| Here
is the archived salon instructions page for June 2006, the fifth
month:
Goddess
Salon - June 2006: Elinor
Gadon
Elinor
Gadon, scholar, author and teacher, is our featured
guest for June. With her work on village Goddesses in India, she
takes our quest out into a wider, multicultural world. Elinor
is currently teaching at Brandeis University, Elinor is one of
our true elders, who has always managed to root her academic work
firmly in real issues that affect our lives. Below are a few of
her own comments on her current work:
“My
current work while multifaceted evolves out of my committment
to the empowerment of women through the recovery of the religions
of the goddess, the resacralization of women's bodies and sexuality.
I use all of the academic areas in which I have been trained --history
of art, history of relgions and cultural anthropology--as well
as my indepth cross cultural experiences--as resources. My research
and coming publication on the village goddess in Orissa was generated
as a response to Marija's archeological projects on prehistoric
goddess religion and culture--my study looks at a still living
tradition whose roots go back to the Neolithic.
In my recent talk on the village goddess at the Conference on
Indic Religions in New Dehli, I concluded with the following statement:
" In our study we have recovered a vision of the sacred held
by the indigenous peoples since prehistory. The implications that
the culture of the gramadevi and her cult present for the structure
of society and the religious conception of a faraway age are critical
for our present day understanding of humankind's engagement with
their environment as well as religion as a cultural force for
social justice."
Our
suggested reading for this month is her book, “The
Once and Future Goddess” and also a short article, “From
Blood to Fire” which you can download
here as a PDF file.
Elinor will be available to answer questions posted on our Salons
message board
And thanks to all of you who have posted accounts of your salons.

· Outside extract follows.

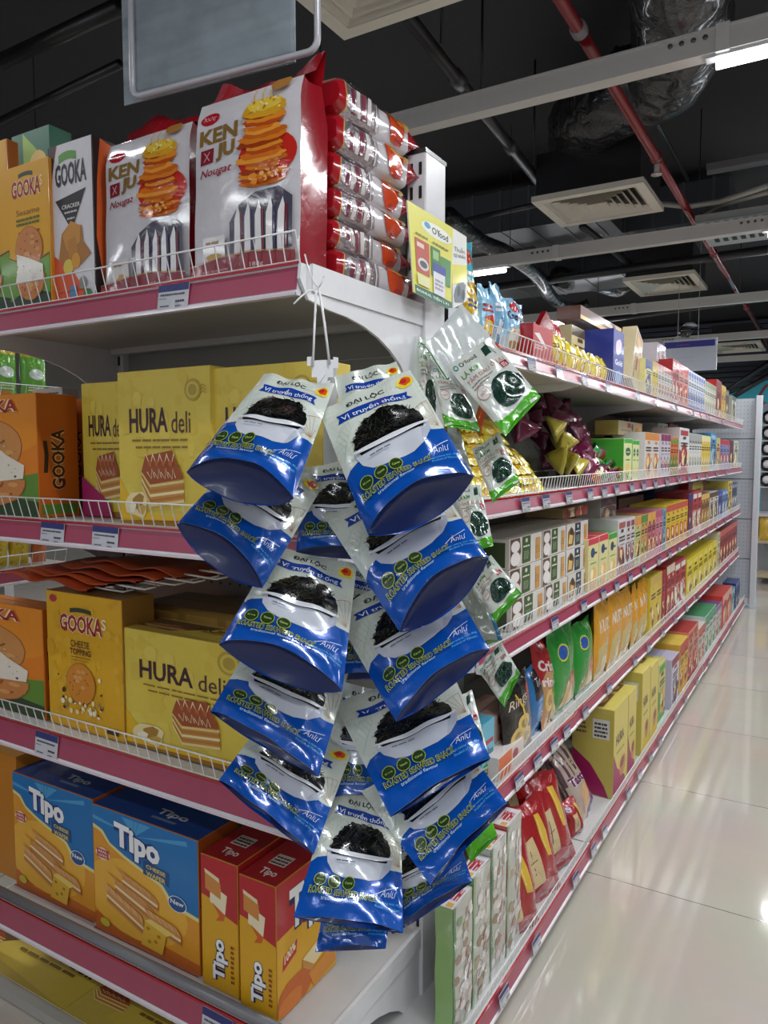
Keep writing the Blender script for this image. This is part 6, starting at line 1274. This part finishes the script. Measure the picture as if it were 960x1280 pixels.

I wish I could be at them all! -- Starhawk
RECIPE:
Bauhaus Stew (Re: Wassily Kandinsky and Paul Klee conceived
during those
years of econmic hardship in the early 1920's during the Weimar
Republic in
Germany.
Peel and dice all root vegetables available--potatoes, yams, carrots,
beets,
turnips, rootabaga, parsnips etc. Stew slowly in beer with abundant
garlic
cloves in 300 degree oven for 4 hours. Serve with sour cream and
dark bread.
QUESTIONS:
What do you think is the connection between the Indian village
Goddesses Elinor describes and the Goddesses of Old Europe that
Marija discovered? Do the customs and manner of worship Elinor
finds in India shed light on how the ancient Goddesses of Europe
might have been worshipped?
Marija’s work was strictly limited to Europe’s prehistory.
That was her field and area of expertise. Yet we live in a multicultural
world. How do we respectfully learn about other cultures and traditions?
What light can multicultural inquiry shed on these subjects?
How did contemporary society become disconnected from the earth?
From a sense of being rooted in place?
What does it mean to be deeply connected to a place and community?
How does the village Goddess link people to a place?
What would it mean for us rootless, post-modern Westerners to
have such a link?
How would it change our relationship to the environment and to
environmental issues if our overriding culture believed the earth
were sacred?
How might it change our relationships to our bodies, and to the
social issues that women face such as battering and sexual violence,
if the female body were widely believed to be sacred?
RITUAL:
Provide art supplies of your choosing—anything from clay
to collage materials, small boxes and paints, glue, etc. to make
shrines and sacred images.
Think about the concept of the village Goddess that Elinor describes
in her article, “From Blood to Fire.” If your town,
city, neighborhood or area had a local Goddess, what might she
look like? What would be her attributes? What offerings would
she receive?
Take hands, make a circle, close your eyes, breathe deep, relax,
and let yourselves think about some of the important aspects of
your area. What makes local culture? What are the most frightening
aspects of the local climate? The potential disasters? The most
vibrant, creative aspects of your area? The most beautiful?
Name these things and just speak them aloud into the circle. (You
can drop hands and get comfortable at any point)
Sit in silence for a moment. Ask your own “Old Woman”
to speak to you, to show you her form or give you any messages
she wishes to give.
Begin to draw, paint, sculpt her. Some women may get words, poetry
or songs rather than images, so provide some writing materials.
You could put on some Indian music while this is happening—or
some local music.
When the energy starts to flag, take hands again, thank your Old
Woman, and open your circle. Your creations may be unfinished,
but show them in whatever phase they are in and share their meaning.
You might want to make your Old Woman a shrine—outdoors,
under a tree, not a roof! Bring her offerings, rub her and touch
her, talk to her, and see what happens!